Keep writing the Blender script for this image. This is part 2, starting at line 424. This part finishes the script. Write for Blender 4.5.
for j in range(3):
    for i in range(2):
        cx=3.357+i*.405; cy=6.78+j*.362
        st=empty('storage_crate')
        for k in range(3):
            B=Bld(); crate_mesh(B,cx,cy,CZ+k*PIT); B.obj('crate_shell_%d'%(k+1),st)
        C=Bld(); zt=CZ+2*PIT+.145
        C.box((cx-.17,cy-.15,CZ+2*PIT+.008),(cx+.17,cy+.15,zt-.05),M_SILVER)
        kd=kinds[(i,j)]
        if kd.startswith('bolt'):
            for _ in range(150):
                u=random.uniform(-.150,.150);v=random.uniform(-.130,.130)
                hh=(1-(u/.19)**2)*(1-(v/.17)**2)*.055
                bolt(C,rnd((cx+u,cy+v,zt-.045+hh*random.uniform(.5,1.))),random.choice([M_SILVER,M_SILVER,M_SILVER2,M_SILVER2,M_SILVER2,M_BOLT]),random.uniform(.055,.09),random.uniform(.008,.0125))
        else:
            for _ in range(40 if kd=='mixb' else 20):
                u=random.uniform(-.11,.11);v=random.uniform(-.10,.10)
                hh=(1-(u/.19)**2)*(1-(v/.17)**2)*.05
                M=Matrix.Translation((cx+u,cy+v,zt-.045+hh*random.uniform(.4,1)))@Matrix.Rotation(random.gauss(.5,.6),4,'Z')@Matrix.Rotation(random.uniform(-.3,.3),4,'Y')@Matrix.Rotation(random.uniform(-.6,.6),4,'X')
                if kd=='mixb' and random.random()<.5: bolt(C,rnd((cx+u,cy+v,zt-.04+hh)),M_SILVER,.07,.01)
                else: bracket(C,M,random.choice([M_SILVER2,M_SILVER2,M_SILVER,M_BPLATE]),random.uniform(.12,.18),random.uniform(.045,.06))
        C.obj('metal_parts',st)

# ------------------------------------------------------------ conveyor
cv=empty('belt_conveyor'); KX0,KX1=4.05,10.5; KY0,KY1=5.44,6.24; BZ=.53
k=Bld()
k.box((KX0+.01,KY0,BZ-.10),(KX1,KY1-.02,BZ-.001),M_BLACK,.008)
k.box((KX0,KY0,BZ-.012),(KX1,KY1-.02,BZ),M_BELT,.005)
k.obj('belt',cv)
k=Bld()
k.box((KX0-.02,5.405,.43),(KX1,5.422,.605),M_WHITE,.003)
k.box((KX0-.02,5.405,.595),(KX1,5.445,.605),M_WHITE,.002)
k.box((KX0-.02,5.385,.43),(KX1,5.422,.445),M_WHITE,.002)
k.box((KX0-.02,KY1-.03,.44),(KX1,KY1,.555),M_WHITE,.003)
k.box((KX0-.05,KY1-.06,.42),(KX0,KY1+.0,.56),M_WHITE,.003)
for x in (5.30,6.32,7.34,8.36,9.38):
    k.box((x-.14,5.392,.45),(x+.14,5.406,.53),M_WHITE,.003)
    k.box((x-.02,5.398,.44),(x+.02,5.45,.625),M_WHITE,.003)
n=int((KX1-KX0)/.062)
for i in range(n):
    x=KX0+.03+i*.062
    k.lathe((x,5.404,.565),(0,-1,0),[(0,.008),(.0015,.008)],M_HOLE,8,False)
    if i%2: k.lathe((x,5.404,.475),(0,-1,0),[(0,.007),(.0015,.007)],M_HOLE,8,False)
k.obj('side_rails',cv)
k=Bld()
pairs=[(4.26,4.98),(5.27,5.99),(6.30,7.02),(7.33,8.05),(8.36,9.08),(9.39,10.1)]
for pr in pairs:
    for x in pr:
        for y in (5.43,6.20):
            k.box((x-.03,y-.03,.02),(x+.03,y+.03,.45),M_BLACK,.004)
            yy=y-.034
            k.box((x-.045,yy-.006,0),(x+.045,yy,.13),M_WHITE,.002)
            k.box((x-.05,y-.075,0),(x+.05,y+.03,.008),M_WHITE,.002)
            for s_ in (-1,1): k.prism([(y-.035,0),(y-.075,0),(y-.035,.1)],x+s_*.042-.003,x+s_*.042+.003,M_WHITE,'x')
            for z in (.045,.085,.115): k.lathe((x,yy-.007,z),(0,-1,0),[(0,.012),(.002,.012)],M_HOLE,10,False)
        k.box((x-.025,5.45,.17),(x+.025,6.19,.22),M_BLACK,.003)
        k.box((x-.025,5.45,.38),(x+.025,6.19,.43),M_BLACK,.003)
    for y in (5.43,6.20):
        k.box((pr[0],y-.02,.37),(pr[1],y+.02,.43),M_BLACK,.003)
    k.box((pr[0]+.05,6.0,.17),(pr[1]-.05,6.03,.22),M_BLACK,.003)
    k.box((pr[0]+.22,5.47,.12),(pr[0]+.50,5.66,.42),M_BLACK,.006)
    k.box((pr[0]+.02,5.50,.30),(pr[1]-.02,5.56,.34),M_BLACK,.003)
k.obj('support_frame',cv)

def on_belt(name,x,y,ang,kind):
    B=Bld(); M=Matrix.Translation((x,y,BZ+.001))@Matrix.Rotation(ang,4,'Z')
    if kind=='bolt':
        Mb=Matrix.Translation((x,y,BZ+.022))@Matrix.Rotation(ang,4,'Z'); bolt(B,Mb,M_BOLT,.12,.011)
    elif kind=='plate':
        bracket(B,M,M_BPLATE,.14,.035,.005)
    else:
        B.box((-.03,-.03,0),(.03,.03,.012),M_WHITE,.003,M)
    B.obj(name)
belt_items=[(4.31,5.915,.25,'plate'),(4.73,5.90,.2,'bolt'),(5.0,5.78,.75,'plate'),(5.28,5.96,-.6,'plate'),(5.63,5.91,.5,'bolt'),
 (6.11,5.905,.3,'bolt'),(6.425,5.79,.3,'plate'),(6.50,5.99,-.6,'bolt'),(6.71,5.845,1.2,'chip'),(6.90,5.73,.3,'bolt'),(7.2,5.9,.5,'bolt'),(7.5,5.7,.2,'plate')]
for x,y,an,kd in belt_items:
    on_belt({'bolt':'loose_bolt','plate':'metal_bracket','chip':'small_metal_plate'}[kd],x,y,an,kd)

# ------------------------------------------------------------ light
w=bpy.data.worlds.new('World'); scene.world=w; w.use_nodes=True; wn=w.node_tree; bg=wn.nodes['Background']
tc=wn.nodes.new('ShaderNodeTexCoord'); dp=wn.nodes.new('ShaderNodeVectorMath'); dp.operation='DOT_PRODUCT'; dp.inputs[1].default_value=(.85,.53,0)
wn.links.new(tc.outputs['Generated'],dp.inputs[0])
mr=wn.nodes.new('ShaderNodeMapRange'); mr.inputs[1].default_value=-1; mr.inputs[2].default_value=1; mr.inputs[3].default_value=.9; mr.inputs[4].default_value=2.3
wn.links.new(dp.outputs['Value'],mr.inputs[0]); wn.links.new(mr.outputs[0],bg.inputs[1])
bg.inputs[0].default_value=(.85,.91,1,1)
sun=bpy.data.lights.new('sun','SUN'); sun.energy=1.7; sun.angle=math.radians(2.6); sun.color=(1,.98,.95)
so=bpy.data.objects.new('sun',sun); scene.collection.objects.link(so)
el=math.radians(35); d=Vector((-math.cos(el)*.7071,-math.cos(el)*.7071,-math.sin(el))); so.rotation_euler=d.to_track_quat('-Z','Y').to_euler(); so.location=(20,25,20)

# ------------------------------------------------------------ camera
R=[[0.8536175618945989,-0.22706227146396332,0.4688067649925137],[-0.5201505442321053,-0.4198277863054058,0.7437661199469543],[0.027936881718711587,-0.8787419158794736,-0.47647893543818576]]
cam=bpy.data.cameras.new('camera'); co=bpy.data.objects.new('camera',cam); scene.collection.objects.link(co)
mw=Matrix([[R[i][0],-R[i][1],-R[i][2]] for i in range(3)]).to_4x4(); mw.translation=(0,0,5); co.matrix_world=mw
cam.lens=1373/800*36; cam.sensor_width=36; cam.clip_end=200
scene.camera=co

++++++++++++++++++++

What is needed: Return nothing but the lines from the first line of the listing through the line with "C.obj('metal_parts',st)", please, keeping every one of them unchanged.

Result for this task:
Keep writing the Blender script for this image. This is part 2, starting at line 424. This part finishes the script. Write for Blender 4.5.
for j in range(3):
    for i in range(2):
        cx=3.357+i*.405; cy=6.78+j*.362
        st=empty('storage_crate')
        for k in range(3):
            B=Bld(); crate_mesh(B,cx,cy,CZ+k*PIT); B.obj('crate_shell_%d'%(k+1),st)
        C=Bld(); zt=CZ+2*PIT+.145
        C.box((cx-.17,cy-.15,CZ+2*PIT+.008),(cx+.17,cy+.15,zt-.05),M_SILVER)
        kd=kinds[(i,j)]
        if kd.startswith('bolt'):
            for _ in range(150):
                u=random.uniform(-.150,.150);v=random.uniform(-.130,.130)
                hh=(1-(u/.19)**2)*(1-(v/.17)**2)*.055
                bolt(C,rnd((cx+u,cy+v,zt-.045+hh*random.uniform(.5,1.))),random.choice([M_SILVER,M_SILVER,M_SILVER2,M_SILVER2,M_SILVER2,M_BOLT]),random.uniform(.055,.09),random.uniform(.008,.0125))
        else:
            for _ in range(40 if kd=='mixb' else 20):
                u=random.uniform(-.11,.11);v=random.uniform(-.10,.10)
                hh=(1-(u/.19)**2)*(1-(v/.17)**2)*.05
                M=Matrix.Translation((cx+u,cy+v,zt-.045+hh*random.uniform(.4,1)))@Matrix.Rotation(random.gauss(.5,.6),4,'Z')@Matrix.Rotation(random.uniform(-.3,.3),4,'Y')@Matrix.Rotation(random.uniform(-.6,.6),4,'X')
                if kd=='mixb' and random.random()<.5: bolt(C,rnd((cx+u,cy+v,zt-.04+hh)),M_SILVER,.07,.01)
                else: bracket(C,M,random.choice([M_SILVER2,M_SILVER2,M_SILVER,M_BPLATE]),random.uniform(.12,.18),random.uniform(.045,.06))
        C.obj('metal_parts',st)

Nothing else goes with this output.